52 weeks later, Evie has two little chums to play with and they are two months old already.  Flo was first to smile – a lopsided little grin with accompanying gurgle.  Archie followed a few days later with a more beatific effort.  I’m getting the feeling that this will be their pattern in life!  I struggle to keep up with their appetites and realise with a fair measure of angst that my breastfeeding days are numbered.  I just can’t keep up with the babies and they berate me with shouting and angry little fists when I can’t deliver the same effortless and plentiful service provided by those damned convenient fast-food-mongers Tommee and Tippee.
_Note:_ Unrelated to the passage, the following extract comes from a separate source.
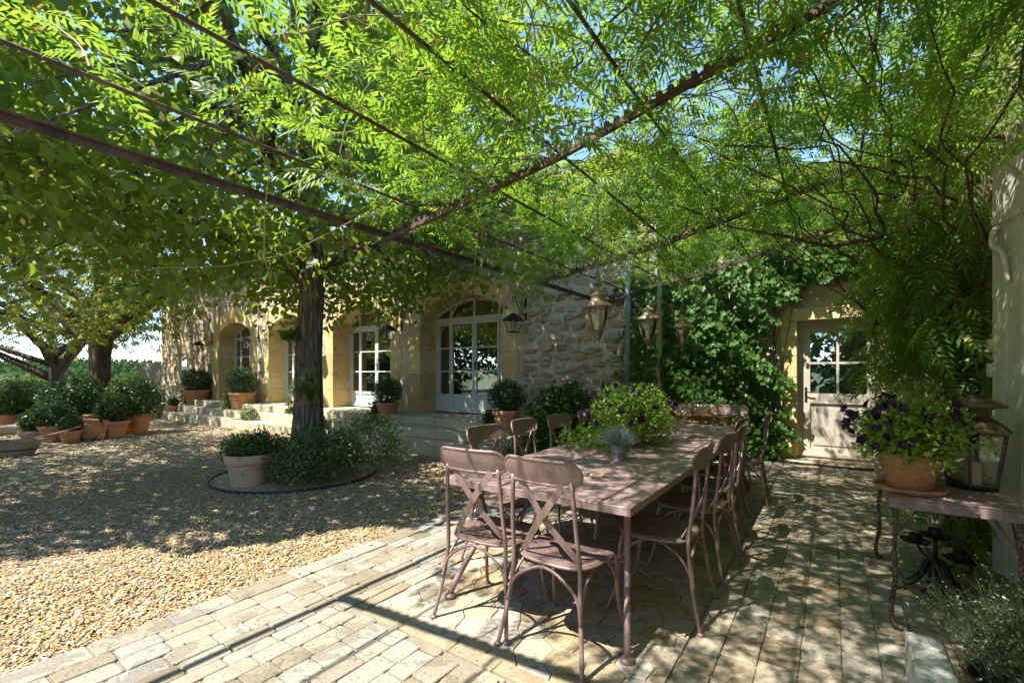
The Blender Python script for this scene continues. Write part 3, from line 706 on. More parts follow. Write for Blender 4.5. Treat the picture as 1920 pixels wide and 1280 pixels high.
# ---- door wing and right-hand wing
DOORX = (-.47, .62)
wing = thing('door_wing', 'stone wing with a half glazed door, clothed in ivy and wisteria', 'house', (0, WY, 0))
class WB(MB):
    def build(s, *a, **k):
        s.v = [(p[0], p[1] - WY, p[2]) for p in s.v]; return MB.build(s, *a, **k)
RX = 1.12
w = WB(); d0, d1 = DOORX; DH = 2.24
for q in ([(-2.2, WY, -.05), (d0, WY, -.05), (d0, WY, EAVE), (-2.2, WY, EAVE)], [(d1, WY, -.05), (RX, WY, -.05), (RX, WY, EAVE), (d1, WY, EAVE)], [(d0, WY, DH), (d1, WY, DH), (d1, WY, EAVE), (d0, WY, EAVE)],
          [(RX, WY, -.05), (RX, -5, -.05), (RX, -5, EAVE), (RX, WY, EAVE)], [(RX, -5, -.05), (6, -5, -.05), (6, -5, EAVE), (RX, -5, EAVE)]):
    w.add(q, [(0, 1, 2, 3)])
w.build('wall', 'plaster', wing)
rf = WB(); rf.add([(-2.3, WY - .02, EAVE + .005), (RX - .1, WY - .02, EAVE + .005), (RX - .1, 12, EAVE + .6), (-2.3, 12, EAVE + .6)], [(0, 1, 2, 3)])
rf.add([(RX - .25, -5.2, EAVE + .02), (RX - .25, 12, EAVE + .02), (6, 12, EAVE + 1.3), (6, -5.2, EAVE + 1.3)], [(0, 1, 2, 3)]); rf.build('roof', 'roof_tile', wing)
for side, xe in ((-1, d0), (1, d1)):                      # stone jambs and lintel
    z = 0.03; k = 0
    while z < DH - .02:
        h = min(random.uniform(.34, .5), DH - z); h = DH - z if DH - (z + h) < .15 else h
        wd = .22 if k % 2 == 0 else .17; x0, x1 = (xe - wd, xe + .006) if side < 0 else (xe - .006, xe + wd)
        m = WB(); m.cbox(((x0 + x1) / 2, WY + .12, z + h / 2), (x1 - x0, .30, h - .004), .008); m.build('jamb_block', 'ashlar', wing); z += h; k += 1
m = WB(); m.cbox(((d0 + d1) / 2, WY + .11, DH + .105), (d1 - d0 + .44, .30, .20), .012); m.build('lintel', 'ashlar', wing)
m = WB(); m.cbox(((d0 + d1) / 2, WY + .02, .012), (d1 - d0 + .3, .62, .04), .006); m.build('threshold', 'step_stone', wing)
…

It’s not just the physical and emotional wrench I feel at stopping feeding, it’s the quality reading time.  I’ve been ploughing through books while feeding, unashamedly nose-down in mum lit - when not gazing adoringly at the babies obviously.  Pamela Druckerman’s ‘French Children Don’t Throw Food’ gave me much Gallic food for thought about how to reduce the stress of family mealtimes with a child that eats like a mouse.  My current (failing) strategy of yelling “JUST EAT IT” while trying to shovel food into her closed mouth is possibly not the best way forward I acknowledge and almost certainly a route to a teenage eating disorder.  ‘Battle Hymn of the Tiger Mother’ made me feel damned grateful that psychotic sadist Amy Chua wasn’t my mother and made me cherish my own parents’ gentle-but-firm encouragement when it came to school work and learning musical instruments.  I certainly know where I’d have shoved my violin if I’d have been Amy’s long-suffering daughter.  Caitlin Moran’s ‘How to be a woman’ is the very finest manifesto for 21st century feminism and should be compulsory reading for every schoolgirl in the land.  She’s been my writing idol since I was a teenager reading her in the Melody Maker and I hope she’ll write tons more books as she’s a genius.  And last but no means least, no working mum can possibly not read Allison Pearson’s ‘I Don’t Know How She Does It’.  Mum-lit lite it is not as she gets right under the skin of the working mother’s essential dilemma and wrings out your very heart in the process.  Ignore the film, it’s not the same.  I’m breaking out of mum lit next – ‘50 Shades of Grey’ is coming, pardon the pun.